[START Recorded information]

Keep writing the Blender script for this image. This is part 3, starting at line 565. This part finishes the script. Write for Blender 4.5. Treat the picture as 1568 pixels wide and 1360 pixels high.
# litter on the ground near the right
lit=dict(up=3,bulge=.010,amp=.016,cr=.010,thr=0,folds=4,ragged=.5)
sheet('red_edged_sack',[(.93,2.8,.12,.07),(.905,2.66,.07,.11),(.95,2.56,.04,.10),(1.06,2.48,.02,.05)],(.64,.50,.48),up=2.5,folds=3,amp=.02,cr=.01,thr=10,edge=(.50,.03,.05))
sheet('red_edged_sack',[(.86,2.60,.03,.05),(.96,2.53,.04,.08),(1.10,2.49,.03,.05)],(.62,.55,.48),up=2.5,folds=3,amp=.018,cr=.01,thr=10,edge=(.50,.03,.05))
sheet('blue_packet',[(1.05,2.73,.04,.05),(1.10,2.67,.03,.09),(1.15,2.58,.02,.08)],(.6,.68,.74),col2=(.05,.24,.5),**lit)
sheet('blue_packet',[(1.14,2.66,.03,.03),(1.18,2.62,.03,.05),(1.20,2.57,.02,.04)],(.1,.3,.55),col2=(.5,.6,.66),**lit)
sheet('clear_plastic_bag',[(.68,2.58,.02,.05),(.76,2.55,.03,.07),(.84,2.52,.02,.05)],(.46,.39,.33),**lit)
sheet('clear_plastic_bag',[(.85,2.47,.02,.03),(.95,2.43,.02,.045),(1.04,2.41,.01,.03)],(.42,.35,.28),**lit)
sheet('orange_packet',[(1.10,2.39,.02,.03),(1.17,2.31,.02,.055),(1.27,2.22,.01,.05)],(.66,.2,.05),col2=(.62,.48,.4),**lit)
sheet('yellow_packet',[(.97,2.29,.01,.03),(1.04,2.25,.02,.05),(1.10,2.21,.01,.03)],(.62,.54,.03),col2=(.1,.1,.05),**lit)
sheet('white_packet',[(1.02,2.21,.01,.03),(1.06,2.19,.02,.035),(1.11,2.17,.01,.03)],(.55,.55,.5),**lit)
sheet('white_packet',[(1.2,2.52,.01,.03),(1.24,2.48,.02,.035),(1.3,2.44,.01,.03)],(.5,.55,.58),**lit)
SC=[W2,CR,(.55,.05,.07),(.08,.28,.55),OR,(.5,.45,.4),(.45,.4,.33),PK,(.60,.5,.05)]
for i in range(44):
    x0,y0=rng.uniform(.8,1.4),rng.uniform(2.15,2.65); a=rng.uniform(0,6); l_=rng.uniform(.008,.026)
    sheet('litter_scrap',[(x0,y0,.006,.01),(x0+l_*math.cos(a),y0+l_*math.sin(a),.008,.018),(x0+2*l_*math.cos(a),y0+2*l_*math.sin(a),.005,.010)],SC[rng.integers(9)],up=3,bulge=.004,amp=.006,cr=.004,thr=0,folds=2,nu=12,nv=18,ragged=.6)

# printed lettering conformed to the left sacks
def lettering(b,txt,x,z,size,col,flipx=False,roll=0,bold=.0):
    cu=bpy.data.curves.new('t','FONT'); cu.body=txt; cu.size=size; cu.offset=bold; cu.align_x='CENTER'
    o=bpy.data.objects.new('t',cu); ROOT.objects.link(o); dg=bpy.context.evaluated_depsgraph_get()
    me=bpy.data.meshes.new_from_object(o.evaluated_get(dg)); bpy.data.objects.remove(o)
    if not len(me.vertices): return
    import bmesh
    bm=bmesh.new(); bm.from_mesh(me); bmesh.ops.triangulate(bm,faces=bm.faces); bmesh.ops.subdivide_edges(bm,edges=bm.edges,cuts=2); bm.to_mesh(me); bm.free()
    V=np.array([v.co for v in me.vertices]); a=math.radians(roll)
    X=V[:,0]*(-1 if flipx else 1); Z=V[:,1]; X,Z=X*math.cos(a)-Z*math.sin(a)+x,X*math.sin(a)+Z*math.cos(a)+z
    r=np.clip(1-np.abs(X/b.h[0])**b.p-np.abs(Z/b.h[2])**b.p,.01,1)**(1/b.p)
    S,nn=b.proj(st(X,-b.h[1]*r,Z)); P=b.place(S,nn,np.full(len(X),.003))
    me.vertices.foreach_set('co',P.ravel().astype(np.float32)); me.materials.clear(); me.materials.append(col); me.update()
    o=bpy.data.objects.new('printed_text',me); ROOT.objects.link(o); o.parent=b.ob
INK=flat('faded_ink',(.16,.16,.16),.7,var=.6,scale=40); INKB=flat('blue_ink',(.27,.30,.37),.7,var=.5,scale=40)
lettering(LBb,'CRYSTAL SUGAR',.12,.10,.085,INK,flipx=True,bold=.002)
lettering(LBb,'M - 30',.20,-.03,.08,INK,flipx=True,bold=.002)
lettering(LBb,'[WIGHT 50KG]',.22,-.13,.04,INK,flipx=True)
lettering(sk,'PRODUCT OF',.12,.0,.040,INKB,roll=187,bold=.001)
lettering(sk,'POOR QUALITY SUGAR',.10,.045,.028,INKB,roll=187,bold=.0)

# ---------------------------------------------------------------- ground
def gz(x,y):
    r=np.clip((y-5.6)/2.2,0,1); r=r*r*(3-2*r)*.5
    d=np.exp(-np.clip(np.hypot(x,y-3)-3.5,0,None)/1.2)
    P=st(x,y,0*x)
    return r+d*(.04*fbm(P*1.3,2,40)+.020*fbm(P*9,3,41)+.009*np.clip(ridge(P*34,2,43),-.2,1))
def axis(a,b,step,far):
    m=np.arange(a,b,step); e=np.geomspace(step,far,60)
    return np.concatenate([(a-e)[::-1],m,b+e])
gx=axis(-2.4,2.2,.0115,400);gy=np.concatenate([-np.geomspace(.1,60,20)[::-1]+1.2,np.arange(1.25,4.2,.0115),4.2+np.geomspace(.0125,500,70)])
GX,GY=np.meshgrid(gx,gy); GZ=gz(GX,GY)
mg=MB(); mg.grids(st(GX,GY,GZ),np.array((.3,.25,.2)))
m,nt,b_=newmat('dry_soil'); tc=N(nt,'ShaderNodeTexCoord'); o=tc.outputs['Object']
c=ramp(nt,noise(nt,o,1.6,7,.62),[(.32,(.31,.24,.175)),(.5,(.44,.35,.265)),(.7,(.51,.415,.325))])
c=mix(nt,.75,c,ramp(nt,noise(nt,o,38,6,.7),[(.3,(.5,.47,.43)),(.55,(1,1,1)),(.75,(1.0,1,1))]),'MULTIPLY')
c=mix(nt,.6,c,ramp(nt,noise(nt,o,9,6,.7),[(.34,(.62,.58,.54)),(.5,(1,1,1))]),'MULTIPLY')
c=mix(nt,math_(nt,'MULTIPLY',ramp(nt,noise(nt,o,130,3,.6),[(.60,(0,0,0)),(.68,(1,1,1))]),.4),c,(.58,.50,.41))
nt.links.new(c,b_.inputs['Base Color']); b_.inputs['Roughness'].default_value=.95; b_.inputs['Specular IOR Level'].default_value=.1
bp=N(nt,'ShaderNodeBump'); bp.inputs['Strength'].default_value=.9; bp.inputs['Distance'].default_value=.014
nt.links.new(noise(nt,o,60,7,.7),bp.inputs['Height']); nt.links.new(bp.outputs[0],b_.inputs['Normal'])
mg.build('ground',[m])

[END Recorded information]

* Exercise
Write out the whole listing again, exactly as it stands.

* Solution to this problem
Keep writing the Blender script for this image. This is part 3, starting at line 565. This part finishes the script. Write for Blender 4.5. Treat the picture as 1568 pixels wide and 1360 pixels high.
# litter on the ground near the right
lit=dict(up=3,bulge=.010,amp=.016,cr=.010,thr=0,folds=4,ragged=.5)
sheet('red_edged_sack',[(.93,2.8,.12,.07),(.905,2.66,.07,.11),(.95,2.56,.04,.10),(1.06,2.48,.02,.05)],(.64,.50,.48),up=2.5,folds=3,amp=.02,cr=.01,thr=10,edge=(.50,.03,.05))
sheet('red_edged_sack',[(.86,2.60,.03,.05),(.96,2.53,.04,.08),(1.10,2.49,.03,.05)],(.62,.55,.48),up=2.5,folds=3,amp=.018,cr=.01,thr=10,edge=(.50,.03,.05))
sheet('blue_packet',[(1.05,2.73,.04,.05),(1.10,2.67,.03,.09),(1.15,2.58,.02,.08)],(.6,.68,.74),col2=(.05,.24,.5),**lit)
sheet('blue_packet',[(1.14,2.66,.03,.03),(1.18,2.62,.03,.05),(1.20,2.57,.02,.04)],(.1,.3,.55),col2=(.5,.6,.66),**lit)
sheet('clear_plastic_bag',[(.68,2.58,.02,.05),(.76,2.55,.03,.07),(.84,2.52,.02,.05)],(.46,.39,.33),**lit)
sheet('clear_plastic_bag',[(.85,2.47,.02,.03),(.95,2.43,.02,.045),(1.04,2.41,.01,.03)],(.42,.35,.28),**lit)
sheet('orange_packet',[(1.10,2.39,.02,.03),(1.17,2.31,.02,.055),(1.27,2.22,.01,.05)],(.66,.2,.05),col2=(.62,.48,.4),**lit)
sheet('yellow_packet',[(.97,2.29,.01,.03),(1.04,2.25,.02,.05),(1.10,2.21,.01,.03)],(.62,.54,.03),col2=(.1,.1,.05),**lit)
sheet('white_packet',[(1.02,2.21,.01,.03),(1.06,2.19,.02,.035),(1.11,2.17,.01,.03)],(.55,.55,.5),**lit)
sheet('white_packet',[(1.2,2.52,.01,.03),(1.24,2.48,.02,.035),(1.3,2.44,.01,.03)],(.5,.55,.58),**lit)
SC=[W2,CR,(.55,.05,.07),(.08,.28,.55),OR,(.5,.45,.4),(.45,.4,.33),PK,(.60,.5,.05)]
for i in range(44):
    x0,y0=rng.uniform(.8,1.4),rng.uniform(2.15,2.65); a=rng.uniform(0,6); l_=rng.uniform(.008,.026)
    sheet('litter_scrap',[(x0,y0,.006,.01),(x0+l_*math.cos(a),y0+l_*math.sin(a),.008,.018),(x0+2*l_*math.cos(a),y0+2*l_*math.sin(a),.005,.010)],SC[rng.integers(9)],up=3,bulge=.004,amp=.006,cr=.004,thr=0,folds=2,nu=12,nv=18,ragged=.6)

# printed lettering conformed to the left sacks
def lettering(b,txt,x,z,size,col,flipx=False,roll=0,bold=.0):
    cu=bpy.data.curves.new('t','FONT'); cu.body=txt; cu.size=size; cu.offset=bold; cu.align_x='CENTER'
    o=bpy.data.objects.new('t',cu); ROOT.objects.link(o); dg=bpy.context.evaluated_depsgraph_get()
    me=bpy.data.meshes.new_from_object(o.evaluated_get(dg)); bpy.data.objects.remove(o)
    if not len(me.vertices): return
    import bmesh
    bm=bmesh.new(); bm.from_mesh(me); bmesh.ops.triangulate(bm,faces=bm.faces); bmesh.ops.subdivide_edges(bm,edges=bm.edges,cuts=2); bm.to_mesh(me); bm.free()
    V=np.array([v.co for v in me.vertices]); a=math.radians(roll)
    X=V[:,0]*(-1 if flipx else 1); Z=V[:,1]; X,Z=X*math.cos(a)-Z*math.sin(a)+x,X*math.sin(a)+Z*math.cos(a)+z
    r=np.clip(1-np.abs(X/b.h[0])**b.p-np.abs(Z/b.h[2])**b.p,.01,1)**(1/b.p)
    S,nn=b.proj(st(X,-b.h[1]*r,Z)); P=b.place(S,nn,np.full(len(X),.003))
    me.vertices.foreach_set('co',P.ravel().astype(np.float32)); me.materials.clear(); me.materials.append(col); me.update()
    o=bpy.data.objects.new('printed_text',me); ROOT.objects.link(o); o.parent=b.ob
INK=flat('faded_ink',(.16,.16,.16),.7,var=.6,scale=40); INKB=flat('blue_ink',(.27,.30,.37),.7,var=.5,scale=40)
lettering(LBb,'CRYSTAL SUGAR',.12,.10,.085,INK,flipx=True,bold=.002)
lettering(LBb,'M - 30',.20,-.03,.08,INK,flipx=True,bold=.002)
lettering(LBb,'[WIGHT 50KG]',.22,-.13,.04,INK,flipx=True)
lettering(sk,'PRODUCT OF',.12,.0,.040,INKB,roll=187,bold=.001)
lettering(sk,'POOR QUALITY SUGAR',.10,.045,.028,INKB,roll=187,bold=.0)

# ---------------------------------------------------------------- ground
def gz(x,y):
    r=np.clip((y-5.6)/2.2,0,1); r=r*r*(3-2*r)*.5
    d=np.exp(-np.clip(np.hypot(x,y-3)-3.5,0,None)/1.2)
    P=st(x,y,0*x)
    return r+d*(.04*fbm(P*1.3,2,40)+.020*fbm(P*9,3,41)+.009*np.clip(ridge(P*34,2,43),-.2,1))
def axis(a,b,step,far):
    m=np.arange(a,b,step); e=np.geomspace(step,far,60)
    return np.concatenate([(a-e)[::-1],m,b+e])
gx=axis(-2.4,2.2,.0115,400);gy=np.concatenate([-np.geomspace(.1,60,20)[::-1]+1.2,np.arange(1.25,4.2,.0115),4.2+np.geomspace(.0125,500,70)])
GX,GY=np.meshgrid(gx,gy); GZ=gz(GX,GY)
mg=MB(); mg.grids(st(GX,GY,GZ),np.array((.3,.25,.2)))
m,nt,b_=newmat('dry_soil'); tc=N(nt,'ShaderNodeTexCoord'); o=tc.outputs['Object']
c=ramp(nt,noise(nt,o,1.6,7,.62),[(.32,(.31,.24,.175)),(.5,(.44,.35,.265)),(.7,(.51,.415,.325))])
c=mix(nt,.75,c,ramp(nt,noise(nt,o,38,6,.7),[(.3,(.5,.47,.43)),(.55,(1,1,1)),(.75,(1.0,1,1))]),'MULTIPLY')
c=mix(nt,.6,c,ramp(nt,noise(nt,o,9,6,.7),[(.34,(.62,.58,.54)),(.5,(1,1,1))]),'MULTIPLY')
c=mix(nt,math_(nt,'MULTIPLY',ramp(nt,noise(nt,o,130,3,.6),[(.60,(0,0,0)),(.68,(1,1,1))]),.4),c,(.58,.50,.41))
nt.links.new(c,b_.inputs['Base Color']); b_.inputs['Roughness'].default_value=.95; b_.inputs['Specular IOR Level'].default_value=.1
bp=N(nt,'ShaderNodeBump'); bp.inputs['Strength'].default_value=.9; bp.inputs['Distance'].default_value=.014
nt.links.new(noise(nt,o,60,7,.7),bp.inputs['Height']); nt.links.new(bp.outputs[0],b_.inputs['Normal'])
mg.build('ground',[m])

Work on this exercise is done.